=== PROBLEM DESCRIPTION ===
Return the material word for word. Do not include the pictures.

━━ DATASET EXTRACT

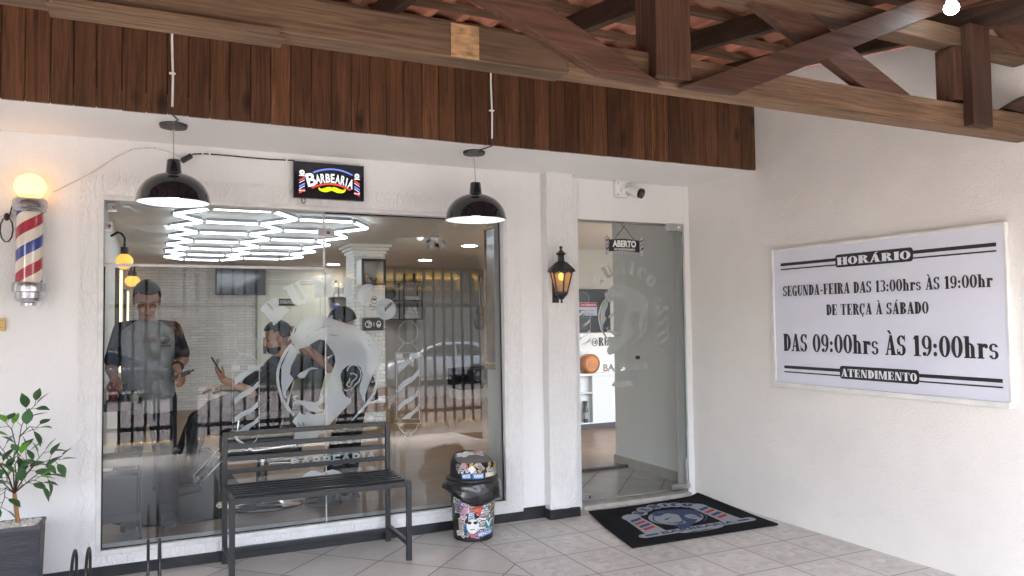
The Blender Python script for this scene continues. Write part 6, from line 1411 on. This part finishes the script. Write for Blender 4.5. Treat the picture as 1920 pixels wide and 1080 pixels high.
def person(label,J,shirt,sleeve,trousers,shoem,face,short=True,raglan=False,hair='short',beard=False,headup=(0,0,1),bodyscale=1.0,group=None):
    P={k:Vector(v) for k,v in J.items() if k not in ('hl','hr')}
    t=thing('person',label,'person',(P['pel'].x,P['pel'].y,ZF),group)
    F=frame(face,headup); rv=(P['shr']-P['shl']).normalized(); up=(P['nk']-P['pel']).normalized(); fv=up.cross(rv)*1; fv.normalize()
    if fv.dot(Vector(face))<0: fv=-fv
    hv=(P['hpr']-P['hpl']).normalized(); b=bodyscale
    mb=MB(); head(mb,P['hd'],F); limb(mb,[P['nk']-up*.05,P['hd']+F@Vector((0,-.025,-.06))],[.058,.054])
    mid=P['pel'].lerp(P['nk'],.5)
    tor=lambda e:[(P['pel']-up*.08,hv,fv,.13*b+e,.10*b+e),(P['pel']+up*.02,hv,fv,.165*b+e,.115*b+e),(P['pel'].lerp(P['nk'],.25),hv,fv,.155*b+e,.115*b+e),(mid,rv,fv,.160*b+e,.118*b+e),(P['pel'].lerp(P['nk'],.72),rv,fv,.178*b+e,.118*b+e),(P['pel'].lerp(P['nk'],.88),rv,fv,.175*b+e,.095*b+e),(P['pel'].lerp(P['nk'],.97),rv,fv,.11*b+e,.07*b+e),(P['nk']+up*.01,rv,fv,.062+e*.7,.058+e*.7)]
    loft(mb,tor(0))
    for s in 'lr':
        limb(mb,[P['sh'+s],P['el'+s],P['wr'+s]],[.050*b,.042*b,.027]); limb(mb,[P['hp'+s],P['kn'+s],P['an'+s]],[.085*b,.058,.042])
        d=(P['wr'+s]-P['el'+s]).normalized(); h=J.get('h'+s,{}); hand(mb,P['wr'+s]+d*.005,h.get('d',d),h.get('n',(0,0,-1)),h.get('t',1),h.get('c',.5))
    body=remesh(mb.build('body',M_skin,t),.0055,3)
    headparts(body,P['hd'],F,hair,beard,True)
    sm=MB(); loft(sm,tor(.012)[:-1]+[(P['nk']+up*.005,rv,fv,.075,.07)])
    ext=P['pel']-up*.12; loft(sm,[(ext,hv,fv,.178*b,.132*b),(P['pel'],hv,fv,.176*b,.13*b)])
    sl=MB()
    for s in 'lr':
        dst=P['sh'+s].lerp(P['el'+s],.80) if short else None
        tgt=sl if raglan else sm
        if short:
            tgt2=[P['nk'].lerp(P['sh'+s],.45)+up*.0-up*.02,P['sh'+s],dst]; limb(tgt,tgt2,[.058*b,.058*b,.060*b])
        else: limb(tgt,[P['nk'].lerp(P['sh'+s],.5)-up*.02,P['sh'+s],P['el'+s],P['wr'+s].lerp(P['el'+s],.06)],[.06,.07*b,.056*b,.040])
    so=remesh(sm.build('shirt',shirt,t),.008,3)
    if raglan: remesh(sl.build('sleeves',sleeve,so),.008,3)
    tm=MB(); loft(tm,[(P['pel']-up*.10,hv,fv,.17*b,.125*b),(P['pel'],hv,fv,.175*b,.125*b),(P['pel']+up*.05,hv,fv,.168*b,.12*b)])
    for s in 'lr': limb(tm,[P['hp'+s],P['kn'+s],P['an'+s]+(P['kn'+s]-P['an'+s]).normalized()*-.02],[.102*b,.078*b,.070*b])
    remesh(tm.build('trousers',trousers,t),.009,3)
    for s in 'lr': shoe(t,P['an'+s],J.get('ft'+s,face),shoem)
    return t,body,so,F,P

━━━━

=== THE OUTPUT ===
The Blender Python script for this scene continues. Write part 6, from line 1411 on. This part finishes the script. Write for Blender 4.5. Treat the picture as 1920 pixels wide and 1080 pixels high.
def person(label,J,shirt,sleeve,trousers,shoem,face,short=True,raglan=False,hair='short',beard=False,headup=(0,0,1),bodyscale=1.0,group=None):
    P={k:Vector(v) for k,v in J.items() if k not in ('hl','hr')}
    t=thing('person',label,'person',(P['pel'].x,P['pel'].y,ZF),group)
    F=frame(face,headup); rv=(P['shr']-P['shl']).normalized(); up=(P['nk']-P['pel']).normalized(); fv=up.cross(rv)*1; fv.normalize()
    if fv.dot(Vector(face))<0: fv=-fv
    hv=(P['hpr']-P['hpl']).normalized(); b=bodyscale
    mb=MB(); head(mb,P['hd'],F); limb(mb,[P['nk']-up*.05,P['hd']+F@Vector((0,-.025,-.06))],[.058,.054])
    mid=P['pel'].lerp(P['nk'],.5)
    tor=lambda e:[(P['pel']-up*.08,hv,fv,.13*b+e,.10*b+e),(P['pel']+up*.02,hv,fv,.165*b+e,.115*b+e),(P['pel'].lerp(P['nk'],.25),hv,fv,.155*b+e,.115*b+e),(mid,rv,fv,.160*b+e,.118*b+e),(P['pel'].lerp(P['nk'],.72),rv,fv,.178*b+e,.118*b+e),(P['pel'].lerp(P['nk'],.88),rv,fv,.175*b+e,.095*b+e),(P['pel'].lerp(P['nk'],.97),rv,fv,.11*b+e,.07*b+e),(P['nk']+up*.01,rv,fv,.062+e*.7,.058+e*.7)]
    loft(mb,tor(0))
    for s in 'lr':
        limb(mb,[P['sh'+s],P['el'+s],P['wr'+s]],[.050*b,.042*b,.027]); limb(mb,[P['hp'+s],P['kn'+s],P['an'+s]],[.085*b,.058,.042])
        d=(P['wr'+s]-P['el'+s]).normalized(); h=J.get('h'+s,{}); hand(mb,P['wr'+s]+d*.005,h.get('d',d),h.get('n',(0,0,-1)),h.get('t',1),h.get('c',.5))
    body=remesh(mb.build('body',M_skin,t),.0055,3)
    headparts(body,P['hd'],F,hair,beard,True)
    sm=MB(); loft(sm,tor(.012)[:-1]+[(P['nk']+up*.005,rv,fv,.075,.07)])
    ext=P['pel']-up*.12; loft(sm,[(ext,hv,fv,.178*b,.132*b),(P['pel'],hv,fv,.176*b,.13*b)])
    sl=MB()
    for s in 'lr':
        dst=P['sh'+s].lerp(P['el'+s],.80) if short else None
        tgt=sl if raglan else sm
        if short:
            tgt2=[P['nk'].lerp(P['sh'+s],.45)+up*.0-up*.02,P['sh'+s],dst]; limb(tgt,tgt2,[.058*b,.058*b,.060*b])
        else: limb(tgt,[P['nk'].lerp(P['sh'+s],.5)-up*.02,P['sh'+s],P['el'+s],P['wr'+s].lerp(P['el'+s],.06)],[.06,.07*b,.056*b,.040])
    so=remesh(sm.build('shirt',shirt,t),.008,3)
    if raglan: remesh(sl.build('sleeves',sleeve,so),.008,3)
    tm=MB(); loft(tm,[(P['pel']-up*.10,hv,fv,.17*b,.125*b),(P['pel'],hv,fv,.175*b,.125*b),(P['pel']+up*.05,hv,fv,.168*b,.12*b)])
    for s in 'lr': limb(tm,[P['hp'+s],P['kn'+s],P['an'+s]+(P['kn'+s]-P['an'+s]).normalized()*-.02],[.102*b,.078*b,.070*b])
    remesh(tm.build('trousers',trousers,t),.009,3)
    for s in 'lr': shoe(t,P['an'+s],J.get('ft'+s,face),shoem)
    return t,body,so,F,P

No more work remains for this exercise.